*Exercise:* Your task is to output the data exactly as it stands.

*Given information:*

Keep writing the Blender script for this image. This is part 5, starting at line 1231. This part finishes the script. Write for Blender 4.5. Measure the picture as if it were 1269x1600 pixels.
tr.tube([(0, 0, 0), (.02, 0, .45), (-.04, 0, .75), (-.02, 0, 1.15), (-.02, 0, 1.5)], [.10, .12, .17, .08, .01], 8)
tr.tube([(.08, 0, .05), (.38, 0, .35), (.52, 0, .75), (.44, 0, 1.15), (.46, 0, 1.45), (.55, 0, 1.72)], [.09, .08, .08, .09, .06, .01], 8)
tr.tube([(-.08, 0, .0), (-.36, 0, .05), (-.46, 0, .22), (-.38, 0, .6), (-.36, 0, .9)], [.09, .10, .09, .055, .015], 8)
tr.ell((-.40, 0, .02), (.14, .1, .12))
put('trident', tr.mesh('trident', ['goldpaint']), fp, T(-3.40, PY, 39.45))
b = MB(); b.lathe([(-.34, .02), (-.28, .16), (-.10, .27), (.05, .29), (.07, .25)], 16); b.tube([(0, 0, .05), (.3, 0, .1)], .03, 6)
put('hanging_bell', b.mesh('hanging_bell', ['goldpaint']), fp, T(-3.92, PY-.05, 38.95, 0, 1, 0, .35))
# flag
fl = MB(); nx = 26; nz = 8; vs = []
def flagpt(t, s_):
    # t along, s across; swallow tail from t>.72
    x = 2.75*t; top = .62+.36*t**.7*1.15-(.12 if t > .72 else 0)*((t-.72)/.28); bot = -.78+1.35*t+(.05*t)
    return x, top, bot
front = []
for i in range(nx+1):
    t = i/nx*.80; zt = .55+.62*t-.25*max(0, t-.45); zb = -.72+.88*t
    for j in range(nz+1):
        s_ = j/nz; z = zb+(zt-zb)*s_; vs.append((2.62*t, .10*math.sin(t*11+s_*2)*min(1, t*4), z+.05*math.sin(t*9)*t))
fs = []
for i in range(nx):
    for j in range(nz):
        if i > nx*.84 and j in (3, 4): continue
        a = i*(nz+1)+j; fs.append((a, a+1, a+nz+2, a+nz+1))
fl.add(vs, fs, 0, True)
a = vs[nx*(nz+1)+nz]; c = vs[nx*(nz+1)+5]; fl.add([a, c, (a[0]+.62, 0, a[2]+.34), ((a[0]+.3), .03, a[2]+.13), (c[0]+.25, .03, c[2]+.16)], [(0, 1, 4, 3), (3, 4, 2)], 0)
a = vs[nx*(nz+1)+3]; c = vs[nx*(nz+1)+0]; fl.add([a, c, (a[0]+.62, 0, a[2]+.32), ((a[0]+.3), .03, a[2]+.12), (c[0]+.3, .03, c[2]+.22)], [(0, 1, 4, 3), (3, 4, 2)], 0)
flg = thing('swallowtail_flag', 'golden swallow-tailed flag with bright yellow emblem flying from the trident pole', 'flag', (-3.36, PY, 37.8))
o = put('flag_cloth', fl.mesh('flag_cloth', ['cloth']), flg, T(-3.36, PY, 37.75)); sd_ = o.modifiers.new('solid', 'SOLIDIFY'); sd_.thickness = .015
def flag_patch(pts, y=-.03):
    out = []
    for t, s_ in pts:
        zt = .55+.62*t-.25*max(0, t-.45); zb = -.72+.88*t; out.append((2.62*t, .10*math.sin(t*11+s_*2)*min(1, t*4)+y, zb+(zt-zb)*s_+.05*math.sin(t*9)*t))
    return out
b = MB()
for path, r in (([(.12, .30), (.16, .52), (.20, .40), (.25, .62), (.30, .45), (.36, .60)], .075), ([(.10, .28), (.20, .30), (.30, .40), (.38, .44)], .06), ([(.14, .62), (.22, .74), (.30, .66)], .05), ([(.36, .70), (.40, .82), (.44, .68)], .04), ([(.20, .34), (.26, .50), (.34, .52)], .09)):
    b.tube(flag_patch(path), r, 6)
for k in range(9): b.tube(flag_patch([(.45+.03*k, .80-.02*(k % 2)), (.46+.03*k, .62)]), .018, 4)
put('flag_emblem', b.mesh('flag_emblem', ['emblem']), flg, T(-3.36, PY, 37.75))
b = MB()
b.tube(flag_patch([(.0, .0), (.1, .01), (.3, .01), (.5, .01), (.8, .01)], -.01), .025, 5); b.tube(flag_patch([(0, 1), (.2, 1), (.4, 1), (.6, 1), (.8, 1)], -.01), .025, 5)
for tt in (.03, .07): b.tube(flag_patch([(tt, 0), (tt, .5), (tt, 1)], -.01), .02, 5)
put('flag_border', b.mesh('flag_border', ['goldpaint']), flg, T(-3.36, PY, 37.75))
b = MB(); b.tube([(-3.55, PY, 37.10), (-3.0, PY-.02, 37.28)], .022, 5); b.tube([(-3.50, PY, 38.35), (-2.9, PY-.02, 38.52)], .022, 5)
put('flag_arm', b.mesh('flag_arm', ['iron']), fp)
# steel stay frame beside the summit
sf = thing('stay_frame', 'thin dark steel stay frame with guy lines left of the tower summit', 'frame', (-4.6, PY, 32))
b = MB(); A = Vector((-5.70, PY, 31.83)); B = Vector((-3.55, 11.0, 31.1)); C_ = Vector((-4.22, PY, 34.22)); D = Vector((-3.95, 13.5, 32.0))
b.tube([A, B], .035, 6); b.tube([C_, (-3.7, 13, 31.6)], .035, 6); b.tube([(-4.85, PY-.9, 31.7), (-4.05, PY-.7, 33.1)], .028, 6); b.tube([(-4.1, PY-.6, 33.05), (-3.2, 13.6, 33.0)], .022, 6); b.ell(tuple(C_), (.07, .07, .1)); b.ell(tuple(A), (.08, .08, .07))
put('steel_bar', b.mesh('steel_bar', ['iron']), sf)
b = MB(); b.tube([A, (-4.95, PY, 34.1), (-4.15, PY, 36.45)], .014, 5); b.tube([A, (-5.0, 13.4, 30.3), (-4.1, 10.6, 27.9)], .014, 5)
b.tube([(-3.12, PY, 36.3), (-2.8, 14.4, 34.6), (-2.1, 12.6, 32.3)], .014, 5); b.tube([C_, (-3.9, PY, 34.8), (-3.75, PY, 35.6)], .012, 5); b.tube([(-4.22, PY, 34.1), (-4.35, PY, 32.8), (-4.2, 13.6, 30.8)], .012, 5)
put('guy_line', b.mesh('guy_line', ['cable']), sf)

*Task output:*
Keep writing the Blender script for this image. This is part 5, starting at line 1231. This part finishes the script. Write for Blender 4.5. Measure the picture as if it were 1269x1600 pixels.
tr.tube([(0, 0, 0), (.02, 0, .45), (-.04, 0, .75), (-.02, 0, 1.15), (-.02, 0, 1.5)], [.10, .12, .17, .08, .01], 8)
tr.tube([(.08, 0, .05), (.38, 0, .35), (.52, 0, .75), (.44, 0, 1.15), (.46, 0, 1.45), (.55, 0, 1.72)], [.09, .08, .08, .09, .06, .01], 8)
tr.tube([(-.08, 0, .0), (-.36, 0, .05), (-.46, 0, .22), (-.38, 0, .6), (-.36, 0, .9)], [.09, .10, .09, .055, .015], 8)
tr.ell((-.40, 0, .02), (.14, .1, .12))
put('trident', tr.mesh('trident', ['goldpaint']), fp, T(-3.40, PY, 39.45))
b = MB(); b.lathe([(-.34, .02), (-.28, .16), (-.10, .27), (.05, .29), (.07, .25)], 16); b.tube([(0, 0, .05), (.3, 0, .1)], .03, 6)
put('hanging_bell', b.mesh('hanging_bell', ['goldpaint']), fp, T(-3.92, PY-.05, 38.95, 0, 1, 0, .35))
# flag
fl = MB(); nx = 26; nz = 8; vs = []
def flagpt(t, s_):
    # t along, s across; swallow tail from t>.72
    x = 2.75*t; top = .62+.36*t**.7*1.15-(.12 if t > .72 else 0)*((t-.72)/.28); bot = -.78+1.35*t+(.05*t)
    return x, top, bot
front = []
for i in range(nx+1):
    t = i/nx*.80; zt = .55+.62*t-.25*max(0, t-.45); zb = -.72+.88*t
    for j in range(nz+1):
        s_ = j/nz; z = zb+(zt-zb)*s_; vs.append((2.62*t, .10*math.sin(t*11+s_*2)*min(1, t*4), z+.05*math.sin(t*9)*t))
fs = []
for i in range(nx):
    for j in range(nz):
        if i > nx*.84 and j in (3, 4): continue
        a = i*(nz+1)+j; fs.append((a, a+1, a+nz+2, a+nz+1))
fl.add(vs, fs, 0, True)
a = vs[nx*(nz+1)+nz]; c = vs[nx*(nz+1)+5]; fl.add([a, c, (a[0]+.62, 0, a[2]+.34), ((a[0]+.3), .03, a[2]+.13), (c[0]+.25, .03, c[2]+.16)], [(0, 1, 4, 3), (3, 4, 2)], 0)
a = vs[nx*(nz+1)+3]; c = vs[nx*(nz+1)+0]; fl.add([a, c, (a[0]+.62, 0, a[2]+.32), ((a[0]+.3), .03, a[2]+.12), (c[0]+.3, .03, c[2]+.22)], [(0, 1, 4, 3), (3, 4, 2)], 0)
flg = thing('swallowtail_flag', 'golden swallow-tailed flag with bright yellow emblem flying from the trident pole', 'flag', (-3.36, PY, 37.8))
o = put('flag_cloth', fl.mesh('flag_cloth', ['cloth']), flg, T(-3.36, PY, 37.75)); sd_ = o.modifiers.new('solid', 'SOLIDIFY'); sd_.thickness = .015
def flag_patch(pts, y=-.03):
    out = []
    for t, s_ in pts:
        zt = .55+.62*t-.25*max(0, t-.45); zb = -.72+.88*t; out.append((2.62*t, .10*math.sin(t*11+s_*2)*min(1, t*4)+y, zb+(zt-zb)*s_+.05*math.sin(t*9)*t))
    return out
b = MB()
for path, r in (([(.12, .30), (.16, .52), (.20, .40), (.25, .62), (.30, .45), (.36, .60)], .075), ([(.10, .28), (.20, .30), (.30, .40), (.38, .44)], .06), ([(.14, .62), (.22, .74), (.30, .66)], .05), ([(.36, .70), (.40, .82), (.44, .68)], .04), ([(.20, .34), (.26, .50), (.34, .52)], .09)):
    b.tube(flag_patch(path), r, 6)
for k in range(9): b.tube(flag_patch([(.45+.03*k, .80-.02*(k % 2)), (.46+.03*k, .62)]), .018, 4)
put('flag_emblem', b.mesh('flag_emblem', ['emblem']), flg, T(-3.36, PY, 37.75))
b = MB()
b.tube(flag_patch([(.0, .0), (.1, .01), (.3, .01), (.5, .01), (.8, .01)], -.01), .025, 5); b.tube(flag_patch([(0, 1), (.2, 1), (.4, 1), (.6, 1), (.8, 1)], -.01), .025, 5)
for tt in (.03, .07): b.tube(flag_patch([(tt, 0), (tt, .5), (tt, 1)], -.01), .02, 5)
put('flag_border', b.mesh('flag_border', ['goldpaint']), flg, T(-3.36, PY, 37.75))
b = MB(); b.tube([(-3.55, PY, 37.10), (-3.0, PY-.02, 37.28)], .022, 5); b.tube([(-3.50, PY, 38.35), (-2.9, PY-.02, 38.52)], .022, 5)
put('flag_arm', b.mesh('flag_arm', ['iron']), fp)
# steel stay frame beside the summit
sf = thing('stay_frame', 'thin dark steel stay frame with guy lines left of the tower summit', 'frame', (-4.6, PY, 32))
b = MB(); A = Vector((-5.70, PY, 31.83)); B = Vector((-3.55, 11.0, 31.1)); C_ = Vector((-4.22, PY, 34.22)); D = Vector((-3.95, 13.5, 32.0))
b.tube([A, B], .035, 6); b.tube([C_, (-3.7, 13, 31.6)], .035, 6); b.tube([(-4.85, PY-.9, 31.7), (-4.05, PY-.7, 33.1)], .028, 6); b.tube([(-4.1, PY-.6, 33.05), (-3.2, 13.6, 33.0)], .022, 6); b.ell(tuple(C_), (.07, .07, .1)); b.ell(tuple(A), (.08, .08, .07))
put('steel_bar', b.mesh('steel_bar', ['iron']), sf)
b = MB(); b.tube([A, (-4.95, PY, 34.1), (-4.15, PY, 36.45)], .014, 5); b.tube([A, (-5.0, 13.4, 30.3), (-4.1, 10.6, 27.9)], .014, 5)
b.tube([(-3.12, PY, 36.3), (-2.8, 14.4, 34.6), (-2.1, 12.6, 32.3)], .014, 5); b.tube([C_, (-3.9, PY, 34.8), (-3.75, PY, 35.6)], .012, 5); b.tube([(-4.22, PY, 34.1), (-4.35, PY, 32.8), (-4.2, 13.6, 30.8)], .012, 5)
put('guy_line', b.mesh('guy_line', ['cable']), sf)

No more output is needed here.